Wednesday, April 21, 2010

Worst Parents Ever- Mama.

Okay, I'm sure somewhere out there someone trumps our poor parenting skills. We've never left our kids locked in their rooms with a jar of peanut butter while we went to the bar to watch the Packers (it happened in Wisconsin).

Tonight I was on the website for Henry's school and took a look through the photo album.
Here's Henry in October. The week of the Clemson- Wake Forest game. Wearing a Demon Deacon shirt is like suicide in South Carolina, especially two days before the big game. And we all wore matching shirts that day. I actually told someone at the gym that I only wore Wake Forest shirts to work out in because I didn't care if I ruined them. Because he was the 5th person that day to stop and heckle me.
Next up, the Christmas parade. Henry was so excited to sit on a parade float, but promptly fell asleep before the parade even started.
During Pet Week, Henry asked if we were going to get a pet. I told him we were going to get a new baby instead. He said that babies take too long to grow and asked for a dog while we waited.
The last picture was of Henry's class on St. Patrick's Day. Guess who forgot about wearing green? At least someone gave him a sticker so he wouldn't get pinched all day.

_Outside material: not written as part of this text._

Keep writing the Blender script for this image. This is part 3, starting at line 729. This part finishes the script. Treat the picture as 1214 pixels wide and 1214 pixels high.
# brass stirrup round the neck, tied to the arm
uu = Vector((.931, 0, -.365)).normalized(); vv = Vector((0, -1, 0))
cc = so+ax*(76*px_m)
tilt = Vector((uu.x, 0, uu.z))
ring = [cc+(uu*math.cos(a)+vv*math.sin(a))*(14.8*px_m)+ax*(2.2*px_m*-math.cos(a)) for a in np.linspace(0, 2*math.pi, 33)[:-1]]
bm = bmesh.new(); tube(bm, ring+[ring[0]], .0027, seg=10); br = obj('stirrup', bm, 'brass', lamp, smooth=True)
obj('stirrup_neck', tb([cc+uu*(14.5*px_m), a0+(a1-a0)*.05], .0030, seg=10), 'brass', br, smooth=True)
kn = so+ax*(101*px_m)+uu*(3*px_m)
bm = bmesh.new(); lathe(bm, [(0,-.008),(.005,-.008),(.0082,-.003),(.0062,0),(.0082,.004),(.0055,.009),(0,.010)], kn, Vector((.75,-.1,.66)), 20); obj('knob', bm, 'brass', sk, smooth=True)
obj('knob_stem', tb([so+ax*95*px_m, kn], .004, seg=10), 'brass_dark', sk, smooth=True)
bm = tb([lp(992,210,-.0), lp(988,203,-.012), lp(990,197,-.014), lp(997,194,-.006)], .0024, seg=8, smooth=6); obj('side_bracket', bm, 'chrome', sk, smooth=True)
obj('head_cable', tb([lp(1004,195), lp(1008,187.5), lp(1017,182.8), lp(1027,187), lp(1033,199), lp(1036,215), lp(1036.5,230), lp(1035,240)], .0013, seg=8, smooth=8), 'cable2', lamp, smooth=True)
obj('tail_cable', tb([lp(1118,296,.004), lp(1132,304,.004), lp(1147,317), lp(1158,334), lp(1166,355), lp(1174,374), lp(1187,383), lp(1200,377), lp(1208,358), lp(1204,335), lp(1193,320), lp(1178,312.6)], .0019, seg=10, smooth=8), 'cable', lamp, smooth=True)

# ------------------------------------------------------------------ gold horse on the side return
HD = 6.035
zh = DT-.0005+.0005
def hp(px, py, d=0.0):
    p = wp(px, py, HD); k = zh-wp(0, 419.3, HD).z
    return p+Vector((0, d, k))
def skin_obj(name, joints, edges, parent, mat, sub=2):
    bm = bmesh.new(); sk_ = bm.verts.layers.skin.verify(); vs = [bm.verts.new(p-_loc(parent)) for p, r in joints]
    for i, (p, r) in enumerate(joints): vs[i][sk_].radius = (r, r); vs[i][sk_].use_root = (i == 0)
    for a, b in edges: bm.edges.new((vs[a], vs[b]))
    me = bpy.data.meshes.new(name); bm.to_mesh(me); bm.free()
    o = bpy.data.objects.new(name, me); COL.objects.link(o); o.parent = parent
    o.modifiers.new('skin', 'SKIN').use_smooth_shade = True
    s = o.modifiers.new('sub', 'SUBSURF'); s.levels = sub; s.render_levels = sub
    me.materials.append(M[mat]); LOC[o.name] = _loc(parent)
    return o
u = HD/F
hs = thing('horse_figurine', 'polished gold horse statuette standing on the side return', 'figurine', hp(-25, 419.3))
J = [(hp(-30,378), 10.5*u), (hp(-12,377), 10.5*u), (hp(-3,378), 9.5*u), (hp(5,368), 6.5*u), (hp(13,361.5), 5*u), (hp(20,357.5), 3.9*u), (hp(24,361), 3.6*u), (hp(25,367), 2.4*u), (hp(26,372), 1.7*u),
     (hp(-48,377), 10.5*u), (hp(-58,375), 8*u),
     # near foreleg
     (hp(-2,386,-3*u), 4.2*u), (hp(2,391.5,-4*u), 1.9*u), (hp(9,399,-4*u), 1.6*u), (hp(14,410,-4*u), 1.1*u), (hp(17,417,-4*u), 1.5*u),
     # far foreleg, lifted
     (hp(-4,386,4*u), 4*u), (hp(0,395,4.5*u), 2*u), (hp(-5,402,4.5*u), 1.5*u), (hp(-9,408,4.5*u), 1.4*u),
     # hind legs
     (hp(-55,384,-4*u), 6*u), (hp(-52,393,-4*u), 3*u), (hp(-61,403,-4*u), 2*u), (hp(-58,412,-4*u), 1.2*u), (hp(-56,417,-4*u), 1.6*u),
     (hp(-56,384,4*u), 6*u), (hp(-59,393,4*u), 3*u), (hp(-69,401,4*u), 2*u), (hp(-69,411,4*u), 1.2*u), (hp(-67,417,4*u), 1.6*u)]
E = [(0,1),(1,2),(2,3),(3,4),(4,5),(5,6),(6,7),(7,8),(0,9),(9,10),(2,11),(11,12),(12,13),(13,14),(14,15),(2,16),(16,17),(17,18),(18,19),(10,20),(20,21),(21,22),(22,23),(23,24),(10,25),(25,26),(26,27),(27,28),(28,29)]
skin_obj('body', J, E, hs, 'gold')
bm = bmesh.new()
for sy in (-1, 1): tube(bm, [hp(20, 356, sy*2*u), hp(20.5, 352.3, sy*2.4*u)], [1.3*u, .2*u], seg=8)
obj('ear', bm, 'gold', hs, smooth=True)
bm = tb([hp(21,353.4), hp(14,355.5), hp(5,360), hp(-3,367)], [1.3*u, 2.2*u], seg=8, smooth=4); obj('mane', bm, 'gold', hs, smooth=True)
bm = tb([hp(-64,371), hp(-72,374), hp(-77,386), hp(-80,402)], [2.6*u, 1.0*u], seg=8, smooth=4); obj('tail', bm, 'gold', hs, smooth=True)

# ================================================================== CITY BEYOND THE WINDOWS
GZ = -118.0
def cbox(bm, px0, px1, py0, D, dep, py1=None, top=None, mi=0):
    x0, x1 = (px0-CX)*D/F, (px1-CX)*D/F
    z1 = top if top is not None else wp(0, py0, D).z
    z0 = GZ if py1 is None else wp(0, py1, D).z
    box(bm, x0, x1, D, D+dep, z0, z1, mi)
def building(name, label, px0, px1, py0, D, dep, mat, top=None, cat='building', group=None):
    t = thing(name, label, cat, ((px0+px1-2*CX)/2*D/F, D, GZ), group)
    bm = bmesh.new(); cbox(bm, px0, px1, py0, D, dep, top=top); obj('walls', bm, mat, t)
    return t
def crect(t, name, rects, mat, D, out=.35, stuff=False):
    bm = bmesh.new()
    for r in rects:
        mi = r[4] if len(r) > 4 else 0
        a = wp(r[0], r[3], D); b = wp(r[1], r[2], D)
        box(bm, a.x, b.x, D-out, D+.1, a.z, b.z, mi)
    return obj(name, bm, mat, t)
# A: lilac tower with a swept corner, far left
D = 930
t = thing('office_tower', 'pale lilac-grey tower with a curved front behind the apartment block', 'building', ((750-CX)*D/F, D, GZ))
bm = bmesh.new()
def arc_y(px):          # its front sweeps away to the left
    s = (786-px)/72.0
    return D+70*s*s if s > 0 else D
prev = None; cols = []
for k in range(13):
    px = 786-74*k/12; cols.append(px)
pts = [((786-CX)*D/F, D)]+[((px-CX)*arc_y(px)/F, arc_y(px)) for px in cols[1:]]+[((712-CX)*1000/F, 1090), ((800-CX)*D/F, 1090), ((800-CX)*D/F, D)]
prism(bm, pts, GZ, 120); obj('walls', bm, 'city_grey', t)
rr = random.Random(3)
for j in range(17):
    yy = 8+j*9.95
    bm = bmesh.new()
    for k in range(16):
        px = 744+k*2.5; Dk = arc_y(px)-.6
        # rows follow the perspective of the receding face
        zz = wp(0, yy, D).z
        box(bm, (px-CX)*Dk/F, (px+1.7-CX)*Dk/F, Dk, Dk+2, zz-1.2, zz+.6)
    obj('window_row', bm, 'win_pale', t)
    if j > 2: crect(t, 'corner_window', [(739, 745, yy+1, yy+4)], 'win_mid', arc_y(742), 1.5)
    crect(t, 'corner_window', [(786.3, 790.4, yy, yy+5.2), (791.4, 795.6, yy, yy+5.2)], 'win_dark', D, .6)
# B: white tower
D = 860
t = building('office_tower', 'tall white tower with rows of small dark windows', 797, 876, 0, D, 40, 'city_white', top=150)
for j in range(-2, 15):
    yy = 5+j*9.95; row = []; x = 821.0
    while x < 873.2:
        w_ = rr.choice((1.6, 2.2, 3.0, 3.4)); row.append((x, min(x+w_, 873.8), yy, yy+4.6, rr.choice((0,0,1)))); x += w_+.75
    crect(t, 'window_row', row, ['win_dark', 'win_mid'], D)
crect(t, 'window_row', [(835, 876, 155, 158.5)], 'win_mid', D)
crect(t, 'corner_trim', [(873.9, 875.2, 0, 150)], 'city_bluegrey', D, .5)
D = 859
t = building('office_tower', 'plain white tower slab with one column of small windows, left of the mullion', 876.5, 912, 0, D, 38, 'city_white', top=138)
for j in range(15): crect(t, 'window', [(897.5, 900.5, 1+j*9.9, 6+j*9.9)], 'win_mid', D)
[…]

Today, I chaperoned a field trip to the performing arts center on campus with Henry's class. These are usually quite eventful because I always end up with 4 rowdy boys who do not have the attention span to sit through a 90 minute performance of anything. Why can't I ever get a few sweet girls who are enchanted by the Steel Drum Band's rendition of Little Mermaid classics? The boys did cheer along when the band finished the performance with (what else?) the Clemson fight song.

Later, we went to the park for a picnic. On Wednesdays in April, Clemson sponsors lunchtime music-picnic, including free bottles of juice! Henry had a good time running around with some girl classmates of his while I chatted up the moms. One asked if the boys in their class had as many playdates as the girls. (They don't. Of the 5 boys in the class, the other moms either work full time, don't speak English or are crazy.) I tried to casually say that we'd love to get together with some girls for a playdate, but before I could set anything up, June grabbed a plastic baseball bat and bonked someone's baby on the head. Maybe next year.

Finally, Henry has been pretty funny lately. There's a saying at school "You get what you get and you don't pitch a fit." I think this comes from kids whining about snacks. Henry has made this phrase his own by telling us repeatedly: "I do what I do." This was certainly met with a mixed reception. Today, he started saying "I always do what my parents tell me to do." We realized tonight this may stem from from the fact that my general response to "I do what I do" was "You do what I tell you to do." Best mom ever.